REQUIREMENT:
In the listing below, locate the line that contains "Recreate this scene" and the line that contains "t=clamp((x-a)/(b-a)); return t*t*(3-2*t)". Restate word for word those two lines and every line between them, and nothing else.
— begin DATA LISTING —
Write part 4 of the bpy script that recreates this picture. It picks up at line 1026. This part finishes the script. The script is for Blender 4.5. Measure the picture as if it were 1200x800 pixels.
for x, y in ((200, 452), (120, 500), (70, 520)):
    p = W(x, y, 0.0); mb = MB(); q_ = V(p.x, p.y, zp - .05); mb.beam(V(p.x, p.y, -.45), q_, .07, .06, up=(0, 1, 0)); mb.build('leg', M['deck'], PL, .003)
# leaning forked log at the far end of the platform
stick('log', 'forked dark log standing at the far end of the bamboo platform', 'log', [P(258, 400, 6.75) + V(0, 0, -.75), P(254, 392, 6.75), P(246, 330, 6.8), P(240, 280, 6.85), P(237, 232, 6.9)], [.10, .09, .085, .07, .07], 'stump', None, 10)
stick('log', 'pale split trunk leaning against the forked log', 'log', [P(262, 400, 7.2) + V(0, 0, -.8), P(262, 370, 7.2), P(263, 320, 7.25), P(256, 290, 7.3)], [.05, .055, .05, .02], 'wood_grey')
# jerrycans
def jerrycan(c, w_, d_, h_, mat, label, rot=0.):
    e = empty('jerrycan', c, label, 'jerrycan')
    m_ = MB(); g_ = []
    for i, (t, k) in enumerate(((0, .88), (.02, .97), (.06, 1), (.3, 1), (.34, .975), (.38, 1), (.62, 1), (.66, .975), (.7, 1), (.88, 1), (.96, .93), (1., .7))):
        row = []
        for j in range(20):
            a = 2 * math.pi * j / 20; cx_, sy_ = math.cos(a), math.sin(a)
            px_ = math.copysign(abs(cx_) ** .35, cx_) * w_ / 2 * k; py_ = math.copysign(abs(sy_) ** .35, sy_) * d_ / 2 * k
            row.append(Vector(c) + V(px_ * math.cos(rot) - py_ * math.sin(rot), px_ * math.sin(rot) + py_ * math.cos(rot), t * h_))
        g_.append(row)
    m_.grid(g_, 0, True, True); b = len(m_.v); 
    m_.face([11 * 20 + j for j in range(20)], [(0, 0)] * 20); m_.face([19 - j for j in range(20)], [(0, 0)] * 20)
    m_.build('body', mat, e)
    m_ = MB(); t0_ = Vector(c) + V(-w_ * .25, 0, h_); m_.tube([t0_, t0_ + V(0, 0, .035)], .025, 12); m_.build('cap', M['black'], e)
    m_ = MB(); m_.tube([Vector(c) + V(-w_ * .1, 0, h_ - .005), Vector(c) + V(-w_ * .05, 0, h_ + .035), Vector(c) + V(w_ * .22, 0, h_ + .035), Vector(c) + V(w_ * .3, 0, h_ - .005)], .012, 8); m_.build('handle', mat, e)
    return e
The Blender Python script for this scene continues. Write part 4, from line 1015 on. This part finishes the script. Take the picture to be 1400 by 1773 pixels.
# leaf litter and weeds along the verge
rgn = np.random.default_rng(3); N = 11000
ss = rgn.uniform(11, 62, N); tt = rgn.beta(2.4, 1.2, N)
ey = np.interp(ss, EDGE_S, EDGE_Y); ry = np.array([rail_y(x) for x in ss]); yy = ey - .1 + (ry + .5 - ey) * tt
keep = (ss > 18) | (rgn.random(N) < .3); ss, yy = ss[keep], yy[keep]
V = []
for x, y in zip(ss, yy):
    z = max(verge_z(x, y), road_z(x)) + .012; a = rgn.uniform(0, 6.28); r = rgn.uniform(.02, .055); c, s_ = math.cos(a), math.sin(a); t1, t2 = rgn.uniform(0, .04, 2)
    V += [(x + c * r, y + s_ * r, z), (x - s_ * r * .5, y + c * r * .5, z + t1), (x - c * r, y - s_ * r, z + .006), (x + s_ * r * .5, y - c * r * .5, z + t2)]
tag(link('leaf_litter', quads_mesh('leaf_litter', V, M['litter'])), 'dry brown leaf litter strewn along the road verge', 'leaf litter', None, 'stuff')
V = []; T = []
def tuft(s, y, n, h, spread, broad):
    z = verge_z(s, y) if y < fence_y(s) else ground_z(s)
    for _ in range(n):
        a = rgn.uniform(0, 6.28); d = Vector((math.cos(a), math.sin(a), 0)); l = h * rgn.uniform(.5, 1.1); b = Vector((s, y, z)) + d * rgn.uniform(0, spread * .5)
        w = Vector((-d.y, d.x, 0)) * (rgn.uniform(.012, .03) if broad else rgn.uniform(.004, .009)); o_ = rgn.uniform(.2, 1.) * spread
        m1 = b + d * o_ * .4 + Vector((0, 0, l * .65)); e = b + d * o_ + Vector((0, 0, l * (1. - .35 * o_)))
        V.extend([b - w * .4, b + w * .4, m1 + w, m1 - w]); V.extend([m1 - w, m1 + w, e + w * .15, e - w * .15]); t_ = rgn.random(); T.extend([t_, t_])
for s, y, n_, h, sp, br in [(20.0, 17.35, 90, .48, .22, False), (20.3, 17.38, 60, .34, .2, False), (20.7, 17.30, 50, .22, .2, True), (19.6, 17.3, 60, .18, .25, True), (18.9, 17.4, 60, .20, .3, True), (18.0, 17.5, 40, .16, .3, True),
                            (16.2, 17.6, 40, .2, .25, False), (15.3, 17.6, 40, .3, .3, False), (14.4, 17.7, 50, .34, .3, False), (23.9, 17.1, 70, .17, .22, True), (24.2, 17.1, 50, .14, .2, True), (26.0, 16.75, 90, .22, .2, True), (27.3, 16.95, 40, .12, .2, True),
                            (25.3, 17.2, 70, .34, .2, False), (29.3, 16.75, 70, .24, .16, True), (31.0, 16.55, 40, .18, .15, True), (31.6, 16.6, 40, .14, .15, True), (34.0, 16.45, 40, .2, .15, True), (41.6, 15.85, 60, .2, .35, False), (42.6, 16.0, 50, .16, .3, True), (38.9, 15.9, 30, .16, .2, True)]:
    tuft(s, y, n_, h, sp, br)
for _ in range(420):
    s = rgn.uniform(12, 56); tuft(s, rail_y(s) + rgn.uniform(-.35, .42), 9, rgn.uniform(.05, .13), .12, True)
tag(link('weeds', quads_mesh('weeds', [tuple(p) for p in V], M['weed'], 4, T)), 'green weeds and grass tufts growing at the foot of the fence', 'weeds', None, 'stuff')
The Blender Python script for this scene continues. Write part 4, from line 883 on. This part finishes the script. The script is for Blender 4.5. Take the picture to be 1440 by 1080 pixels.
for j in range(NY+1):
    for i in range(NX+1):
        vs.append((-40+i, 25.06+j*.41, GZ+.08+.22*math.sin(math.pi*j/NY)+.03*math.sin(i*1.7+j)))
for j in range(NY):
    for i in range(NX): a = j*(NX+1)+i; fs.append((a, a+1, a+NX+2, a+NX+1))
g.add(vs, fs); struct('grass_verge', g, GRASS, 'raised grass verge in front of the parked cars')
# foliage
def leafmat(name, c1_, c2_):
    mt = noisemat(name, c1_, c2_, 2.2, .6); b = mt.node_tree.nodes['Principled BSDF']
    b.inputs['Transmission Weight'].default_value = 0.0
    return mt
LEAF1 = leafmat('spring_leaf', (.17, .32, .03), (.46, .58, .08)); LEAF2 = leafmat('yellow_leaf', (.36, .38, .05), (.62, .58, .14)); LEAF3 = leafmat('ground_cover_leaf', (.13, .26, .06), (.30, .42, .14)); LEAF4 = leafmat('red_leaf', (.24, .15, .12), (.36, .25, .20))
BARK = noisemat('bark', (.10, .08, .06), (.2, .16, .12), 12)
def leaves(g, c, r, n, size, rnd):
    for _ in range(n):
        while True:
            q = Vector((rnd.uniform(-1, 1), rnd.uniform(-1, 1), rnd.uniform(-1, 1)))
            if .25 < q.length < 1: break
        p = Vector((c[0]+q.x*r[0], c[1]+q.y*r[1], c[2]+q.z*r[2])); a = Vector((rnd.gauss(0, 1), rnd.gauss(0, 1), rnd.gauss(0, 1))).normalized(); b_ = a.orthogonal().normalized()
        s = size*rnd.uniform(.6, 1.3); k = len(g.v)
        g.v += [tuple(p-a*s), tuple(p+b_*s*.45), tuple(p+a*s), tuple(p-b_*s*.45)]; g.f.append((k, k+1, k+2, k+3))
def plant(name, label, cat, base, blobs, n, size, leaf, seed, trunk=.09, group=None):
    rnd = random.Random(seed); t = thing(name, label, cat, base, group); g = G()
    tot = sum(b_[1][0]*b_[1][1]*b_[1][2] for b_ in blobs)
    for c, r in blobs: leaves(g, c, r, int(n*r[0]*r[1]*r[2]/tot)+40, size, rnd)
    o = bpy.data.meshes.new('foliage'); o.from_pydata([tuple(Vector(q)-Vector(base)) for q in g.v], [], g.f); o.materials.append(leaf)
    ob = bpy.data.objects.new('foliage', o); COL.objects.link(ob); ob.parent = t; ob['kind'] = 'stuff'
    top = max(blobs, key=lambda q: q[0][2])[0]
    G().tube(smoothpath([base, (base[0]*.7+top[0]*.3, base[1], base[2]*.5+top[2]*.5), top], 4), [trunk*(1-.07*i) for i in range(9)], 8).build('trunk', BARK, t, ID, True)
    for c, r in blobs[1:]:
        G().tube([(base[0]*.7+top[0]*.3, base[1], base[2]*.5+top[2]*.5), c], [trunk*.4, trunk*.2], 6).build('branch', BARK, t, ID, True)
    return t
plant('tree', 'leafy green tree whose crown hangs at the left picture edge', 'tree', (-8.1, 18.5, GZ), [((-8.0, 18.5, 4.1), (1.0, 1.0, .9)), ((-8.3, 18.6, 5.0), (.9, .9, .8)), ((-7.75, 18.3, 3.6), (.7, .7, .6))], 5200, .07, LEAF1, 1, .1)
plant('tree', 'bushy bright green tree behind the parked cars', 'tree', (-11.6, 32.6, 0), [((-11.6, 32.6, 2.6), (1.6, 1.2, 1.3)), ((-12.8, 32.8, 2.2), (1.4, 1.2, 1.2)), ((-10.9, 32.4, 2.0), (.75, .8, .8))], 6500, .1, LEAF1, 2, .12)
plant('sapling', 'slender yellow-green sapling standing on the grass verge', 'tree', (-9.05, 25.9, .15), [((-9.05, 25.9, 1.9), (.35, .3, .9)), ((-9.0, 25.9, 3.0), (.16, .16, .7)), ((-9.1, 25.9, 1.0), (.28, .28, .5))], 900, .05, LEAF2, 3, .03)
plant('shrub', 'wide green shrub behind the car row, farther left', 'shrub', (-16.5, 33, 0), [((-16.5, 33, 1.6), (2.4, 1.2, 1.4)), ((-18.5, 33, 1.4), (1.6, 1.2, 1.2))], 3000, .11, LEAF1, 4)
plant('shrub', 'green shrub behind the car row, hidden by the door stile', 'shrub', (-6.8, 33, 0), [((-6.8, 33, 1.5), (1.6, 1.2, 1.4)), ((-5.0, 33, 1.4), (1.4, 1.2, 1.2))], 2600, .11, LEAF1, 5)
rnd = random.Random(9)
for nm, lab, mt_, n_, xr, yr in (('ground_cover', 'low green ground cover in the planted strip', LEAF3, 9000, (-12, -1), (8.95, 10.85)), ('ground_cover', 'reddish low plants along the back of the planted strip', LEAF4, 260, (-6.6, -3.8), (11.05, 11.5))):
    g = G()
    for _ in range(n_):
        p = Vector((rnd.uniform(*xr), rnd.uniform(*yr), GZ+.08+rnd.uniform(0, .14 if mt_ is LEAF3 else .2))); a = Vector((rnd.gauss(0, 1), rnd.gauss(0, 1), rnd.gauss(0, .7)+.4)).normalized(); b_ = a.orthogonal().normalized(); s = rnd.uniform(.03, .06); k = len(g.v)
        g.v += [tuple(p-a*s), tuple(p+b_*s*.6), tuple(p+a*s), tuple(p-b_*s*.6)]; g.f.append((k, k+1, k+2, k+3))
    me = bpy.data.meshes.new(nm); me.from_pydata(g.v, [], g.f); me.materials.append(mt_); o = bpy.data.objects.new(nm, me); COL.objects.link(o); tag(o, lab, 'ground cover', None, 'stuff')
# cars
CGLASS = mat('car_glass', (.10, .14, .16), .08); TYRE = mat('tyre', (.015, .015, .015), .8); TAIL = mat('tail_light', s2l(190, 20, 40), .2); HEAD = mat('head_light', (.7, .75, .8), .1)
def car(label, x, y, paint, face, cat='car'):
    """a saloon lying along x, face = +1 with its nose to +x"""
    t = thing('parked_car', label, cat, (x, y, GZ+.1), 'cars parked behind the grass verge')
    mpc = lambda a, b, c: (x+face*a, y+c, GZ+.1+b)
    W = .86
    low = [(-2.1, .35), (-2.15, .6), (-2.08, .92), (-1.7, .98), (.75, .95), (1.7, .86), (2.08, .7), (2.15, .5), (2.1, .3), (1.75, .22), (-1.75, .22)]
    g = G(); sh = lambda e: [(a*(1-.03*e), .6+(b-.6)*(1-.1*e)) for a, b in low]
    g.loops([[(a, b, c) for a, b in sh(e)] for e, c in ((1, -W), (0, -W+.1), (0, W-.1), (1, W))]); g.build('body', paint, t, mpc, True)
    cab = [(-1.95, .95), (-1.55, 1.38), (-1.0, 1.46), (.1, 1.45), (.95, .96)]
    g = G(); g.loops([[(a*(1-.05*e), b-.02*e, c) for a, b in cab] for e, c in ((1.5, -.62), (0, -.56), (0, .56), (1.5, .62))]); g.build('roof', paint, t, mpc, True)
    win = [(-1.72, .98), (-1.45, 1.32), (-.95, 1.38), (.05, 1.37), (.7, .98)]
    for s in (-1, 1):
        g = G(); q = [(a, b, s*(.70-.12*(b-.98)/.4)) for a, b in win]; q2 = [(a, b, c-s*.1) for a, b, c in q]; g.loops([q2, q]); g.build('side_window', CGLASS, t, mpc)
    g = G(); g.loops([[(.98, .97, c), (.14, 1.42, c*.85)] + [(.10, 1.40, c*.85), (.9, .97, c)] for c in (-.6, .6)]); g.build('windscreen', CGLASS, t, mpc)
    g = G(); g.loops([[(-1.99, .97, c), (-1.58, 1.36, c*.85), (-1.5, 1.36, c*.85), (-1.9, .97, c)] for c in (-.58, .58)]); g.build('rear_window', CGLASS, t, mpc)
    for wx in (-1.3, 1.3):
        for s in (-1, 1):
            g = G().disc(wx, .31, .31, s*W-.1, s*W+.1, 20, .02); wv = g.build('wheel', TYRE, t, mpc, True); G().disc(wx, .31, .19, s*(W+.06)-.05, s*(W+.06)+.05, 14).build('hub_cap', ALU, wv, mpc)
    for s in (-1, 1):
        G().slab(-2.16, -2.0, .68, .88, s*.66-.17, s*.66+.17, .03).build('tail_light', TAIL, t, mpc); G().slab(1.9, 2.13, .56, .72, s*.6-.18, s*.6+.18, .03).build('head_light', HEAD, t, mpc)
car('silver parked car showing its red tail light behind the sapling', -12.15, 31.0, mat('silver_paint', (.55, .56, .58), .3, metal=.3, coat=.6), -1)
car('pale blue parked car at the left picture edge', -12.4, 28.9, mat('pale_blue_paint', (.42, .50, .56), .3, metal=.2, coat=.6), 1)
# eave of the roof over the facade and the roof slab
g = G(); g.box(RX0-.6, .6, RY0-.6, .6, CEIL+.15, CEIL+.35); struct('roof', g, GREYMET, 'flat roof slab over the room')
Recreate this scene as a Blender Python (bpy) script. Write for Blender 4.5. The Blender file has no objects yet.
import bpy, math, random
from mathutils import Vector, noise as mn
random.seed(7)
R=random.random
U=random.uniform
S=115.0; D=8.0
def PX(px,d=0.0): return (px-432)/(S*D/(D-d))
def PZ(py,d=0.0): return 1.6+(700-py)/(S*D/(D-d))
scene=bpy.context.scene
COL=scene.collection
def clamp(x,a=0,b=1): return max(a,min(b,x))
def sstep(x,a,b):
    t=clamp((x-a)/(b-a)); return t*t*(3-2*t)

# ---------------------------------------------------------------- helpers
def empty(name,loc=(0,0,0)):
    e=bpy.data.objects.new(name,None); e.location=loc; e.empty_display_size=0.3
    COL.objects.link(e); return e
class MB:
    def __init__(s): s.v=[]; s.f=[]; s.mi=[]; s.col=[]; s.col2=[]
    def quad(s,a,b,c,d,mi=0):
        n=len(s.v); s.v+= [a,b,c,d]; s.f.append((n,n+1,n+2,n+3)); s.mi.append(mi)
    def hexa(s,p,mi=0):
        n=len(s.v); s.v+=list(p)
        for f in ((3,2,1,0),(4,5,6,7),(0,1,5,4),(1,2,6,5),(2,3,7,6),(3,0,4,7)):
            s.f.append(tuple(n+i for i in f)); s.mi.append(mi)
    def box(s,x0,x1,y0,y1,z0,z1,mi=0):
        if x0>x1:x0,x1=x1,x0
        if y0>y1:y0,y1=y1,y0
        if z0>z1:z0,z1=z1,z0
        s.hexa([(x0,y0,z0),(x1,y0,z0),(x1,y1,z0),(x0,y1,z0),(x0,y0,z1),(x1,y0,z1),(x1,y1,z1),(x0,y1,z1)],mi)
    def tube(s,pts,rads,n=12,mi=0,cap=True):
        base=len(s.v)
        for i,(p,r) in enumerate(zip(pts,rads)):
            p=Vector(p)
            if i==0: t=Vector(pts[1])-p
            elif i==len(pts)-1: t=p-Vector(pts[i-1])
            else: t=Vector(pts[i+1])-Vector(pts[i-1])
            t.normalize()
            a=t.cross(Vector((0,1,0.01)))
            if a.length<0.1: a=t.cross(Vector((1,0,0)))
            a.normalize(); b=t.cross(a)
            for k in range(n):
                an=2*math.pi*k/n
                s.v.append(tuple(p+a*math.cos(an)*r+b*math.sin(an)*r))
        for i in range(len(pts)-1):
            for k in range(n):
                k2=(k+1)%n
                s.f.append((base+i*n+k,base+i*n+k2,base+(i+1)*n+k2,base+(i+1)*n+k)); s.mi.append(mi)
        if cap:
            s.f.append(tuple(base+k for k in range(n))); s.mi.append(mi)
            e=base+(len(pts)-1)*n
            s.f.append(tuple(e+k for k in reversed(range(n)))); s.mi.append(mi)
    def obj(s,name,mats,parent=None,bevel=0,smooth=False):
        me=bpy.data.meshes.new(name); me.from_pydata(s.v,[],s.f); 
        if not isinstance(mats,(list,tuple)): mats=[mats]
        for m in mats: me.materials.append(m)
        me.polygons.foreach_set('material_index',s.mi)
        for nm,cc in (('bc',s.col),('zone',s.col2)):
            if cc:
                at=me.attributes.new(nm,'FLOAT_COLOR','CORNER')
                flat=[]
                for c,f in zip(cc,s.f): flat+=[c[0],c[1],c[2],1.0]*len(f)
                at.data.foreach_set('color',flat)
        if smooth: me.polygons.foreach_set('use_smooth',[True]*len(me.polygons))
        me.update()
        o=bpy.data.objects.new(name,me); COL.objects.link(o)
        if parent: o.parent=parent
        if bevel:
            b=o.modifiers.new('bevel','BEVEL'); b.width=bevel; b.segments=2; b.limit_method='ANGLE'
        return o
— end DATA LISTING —
SOLUTION BELOW:
Recreate this scene as a Blender Python (bpy) script. Write for Blender 4.5. The Blender file has no objects yet.
import bpy, math, random
from mathutils import Vector, noise as mn
random.seed(7)
R=random.random
U=random.uniform
S=115.0; D=8.0
def PX(px,d=0.0): return (px-432)/(S*D/(D-d))
def PZ(py,d=0.0): return 1.6+(700-py)/(S*D/(D-d))
scene=bpy.context.scene
COL=scene.collection
def clamp(x,a=0,b=1): return max(a,min(b,x))
def sstep(x,a,b):
    t=clamp((x-a)/(b-a)); return t*t*(3-2*t)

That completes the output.